## WHAT YOU ARE ASKED TO DO
Extract the whole listing as it stands. Do not include the pictures.

## GIVEN INFORMATION
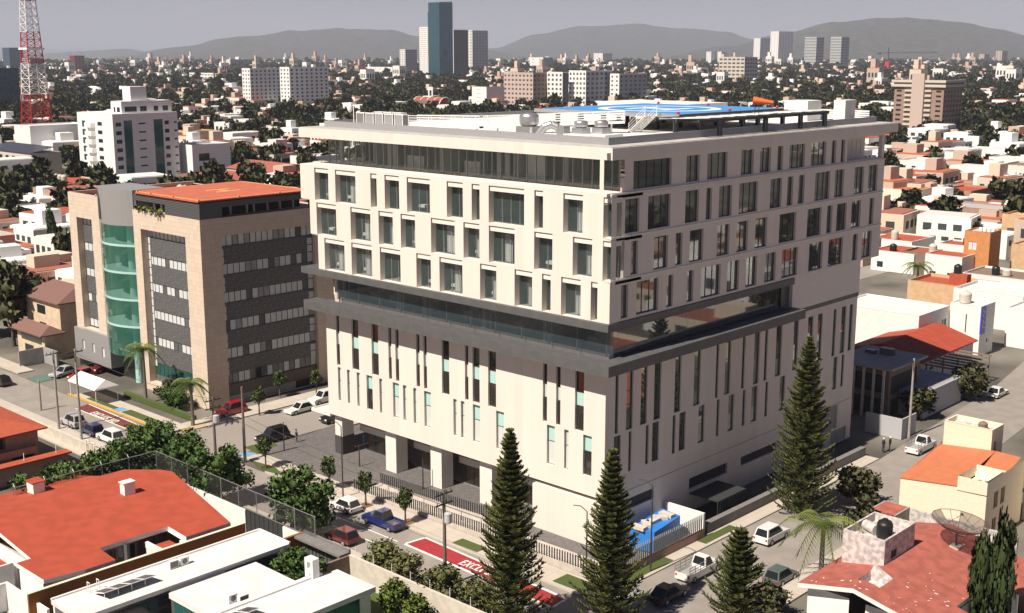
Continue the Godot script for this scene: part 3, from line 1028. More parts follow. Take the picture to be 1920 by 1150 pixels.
func room_storey(h: Node3D, bot: float, x0: float, wins: Array, r: int) -> void:
	var m := MB.new()
	m.box(x0 + 0.3, bot - 0.2, -9.0, 0.1, bot, -0.86)
	m.box(x0 + 0.3, bot - 0.1, -1.0, 0.1, bot + 0.005, -0.02)
	part("storey_floor", m, "interior_floor", h)
	m = MB.new()
	m.box(x0 + 0.3, bot, -6.2, -1.0, bot + 3.8, -6.0)
	var rr := RandomNumberGenerator.new()
	rr.seed = 40 + r
	for k in wins.size() - 1:
		var x: float = (wins[k][1] + wins[k + 1][0]) / 2
		m.box(x - 0.1, bot, -6.0, x + 0.1, bot + 3.8, -0.9)
	part("storey_rooms", m, "interior", h)
	for k in wins.size():
		var q: Array = wins[k]
		var w: float = q[1] - q[0]
		if rr.randf() < 0.62 and w > 1.5:
			m = MB.new()
			var n := 1 + rr.randi() % 2
			for i in n:
				var a: float = q[0] + w * (0.3 + 0.35 * i + 0.1 * rr.randf())
				var b: float = minf(a + w * (0.24 + 0.12 * rr.randf()), q[1] - 0.05)
				var steps := 8
				for s in steps:
					var u0: float = lerpf(a, b, s / float(steps))
					var u1: float = lerpf(a, b, (s + 1) / float(steps))
					m.box(u0, bot + 0.1, -1.25 - 0.06 * (s % 2), u1, bot + 3.1, -1.2 - 0.06 * (s % 2))
			part("curtain", m, "curtain", h)
		if rr.randf() < 0.5 and w > 2.0:
			m = MB.new()
			m.box(q[0] + 0.3, bot + 0.45, -3.4, q[0] + 1.3, bot + 0.75, -1.5)
			m.box(q[0] + 0.3, bot + 0.75, -3.5, q[0] + 1.3, bot + 1.2, -3.4)
			part("bed", m, "curtain", h)
		if rr.randf() < 0.45:
			m = MB.new()
			m.box(q[0] + w * 0.55, bot, -5.98, q[0] + w * 0.95, bot + 2.3, -5.9)
			part("room_door", m, "interior_dark", h)


# ---------------------------------------------------------------- the stone office block across the side street
func strip_windows(root: Node3D, o: Vector3, u: Vector3, w: float, h: float, n: int, sd: int, lights: Array, frame := "frame_dark") -> void:
	# one band of panes; each pane a part, in the tones of blinds drawn or open
	var r := RandomNumberGenerator.new()
	r.seed = sd
	var nn := u.cross(Vector3.UP).normalized()
	var x := 0.0
	var bars := MB.new()
	for i in n:
		var ww := w / n
		var m := MB.new()
		var a := o + u * (x + 0.035)
		var b := o + u * (x + ww - 0.035)
		m.quad(a, b, b + Vector3.UP * h, a + Vector3.UP * h)
		part("window_pane", m, lights[r.randi() % lights.size()], root)
		var p: Vector3 = o + u * (x - 0.04) - nn * 0.05
		var q: Vector3 = o + u * (x + 0.04) + nn * 0.05 + Vector3.UP * h
		bars.box(minf(p.x, q.x), p.y, minf(p.z, q.z), maxf(p.x, q.x), q.y, maxf(p.z, q.z))
		x += ww
	for y in [-0.05, h - 0.05]:
		var p: Vector3 = o + Vector3.UP * y - nn * 0.06
		var q: Vector3 = o + u * w + Vector3.UP * (y + 0.1) + nn * 0.06
		bars.box(minf(p.x, q.x), p.y, minf(p.z, q.z), maxf(p.x, q.x), q.y, maxf(p.z, q.z))
	part("window_frame", bars, frame, root)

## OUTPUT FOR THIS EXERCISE
Continue the Godot script for this scene: part 3, from line 1028. More parts follow. Take the picture to be 1920 by 1150 pixels.
func room_storey(h: Node3D, bot: float, x0: float, wins: Array, r: int) -> void:
	var m := MB.new()
	m.box(x0 + 0.3, bot - 0.2, -9.0, 0.1, bot, -0.86)
	m.box(x0 + 0.3, bot - 0.1, -1.0, 0.1, bot + 0.005, -0.02)
	part("storey_floor", m, "interior_floor", h)
	m = MB.new()
	m.box(x0 + 0.3, bot, -6.2, -1.0, bot + 3.8, -6.0)
	var rr := RandomNumberGenerator.new()
	rr.seed = 40 + r
	for k in wins.size() - 1:
		var x: float = (wins[k][1] + wins[k + 1][0]) / 2
		m.box(x - 0.1, bot, -6.0, x + 0.1, bot + 3.8, -0.9)
	part("storey_rooms", m, "interior", h)
	for k in wins.size():
		var q: Array = wins[k]
		var w: float = q[1] - q[0]
		if rr.randf() < 0.62 and w > 1.5:
			m = MB.new()
			var n := 1 + rr.randi() % 2
			for i in n:
				var a: float = q[0] + w * (0.3 + 0.35 * i + 0.1 * rr.randf())
				var b: float = minf(a + w * (0.24 + 0.12 * rr.randf()), q[1] - 0.05)
				var steps := 8
				for s in steps:
					var u0: float = lerpf(a, b, s / float(steps))
					var u1: float = lerpf(a, b, (s + 1) / float(steps))
					m.box(u0, bot + 0.1, -1.25 - 0.06 * (s % 2), u1, bot + 3.1, -1.2 - 0.06 * (s % 2))
			part("curtain", m, "curtain", h)
		if rr.randf() < 0.5 and w > 2.0:
			m = MB.new()
			m.box(q[0] + 0.3, bot + 0.45, -3.4, q[0] + 1.3, bot + 0.75, -1.5)
			m.box(q[0] + 0.3, bot + 0.75, -3.5, q[0] + 1.3, bot + 1.2, -3.4)
			part("bed", m, "curtain", h)
		if rr.randf() < 0.45:
			m = MB.new()
			m.box(q[0] + w * 0.55, bot, -5.98, q[0] + w * 0.95, bot + 2.3, -5.9)
			part("room_door", m, "interior_dark", h)


# ---------------------------------------------------------------- the stone office block across the side street
func strip_windows(root: Node3D, o: Vector3, u: Vector3, w: float, h: float, n: int, sd: int, lights: Array, frame := "frame_dark") -> void:
	# one band of panes; each pane a part, in the tones of blinds drawn or open
	var r := RandomNumberGenerator.new()
	r.seed = sd
	var nn := u.cross(Vector3.UP).normalized()
	var x := 0.0
	var bars := MB.new()
	for i in n:
		var ww := w / n
		var m := MB.new()
		var a := o + u * (x + 0.035)
		var b := o + u * (x + ww - 0.035)
		m.quad(a, b, b + Vector3.UP * h, a + Vector3.UP * h)
		part("window_pane", m, lights[r.randi() % lights.size()], root)
		var p: Vector3 = o + u * (x - 0.04) - nn * 0.05
		var q: Vector3 = o + u * (x + 0.04) + nn * 0.05 + Vector3.UP * h
		bars.box(minf(p.x, q.x), p.y, minf(p.z, q.z), maxf(p.x, q.x), q.y, maxf(p.z, q.z))
		x += ww
	for y in [-0.05, h - 0.05]:
		var p: Vector3 = o + Vector3.UP * y - nn * 0.06
		var q: Vector3 = o + u * w + Vector3.UP * (y + 0.1) + nn * 0.06
		bars.box(minf(p.x, q.x), p.y, minf(p.z, q.z), maxf(p.x, q.x), q.y, maxf(p.z, q.z))
	part("window_frame", bars, frame, root)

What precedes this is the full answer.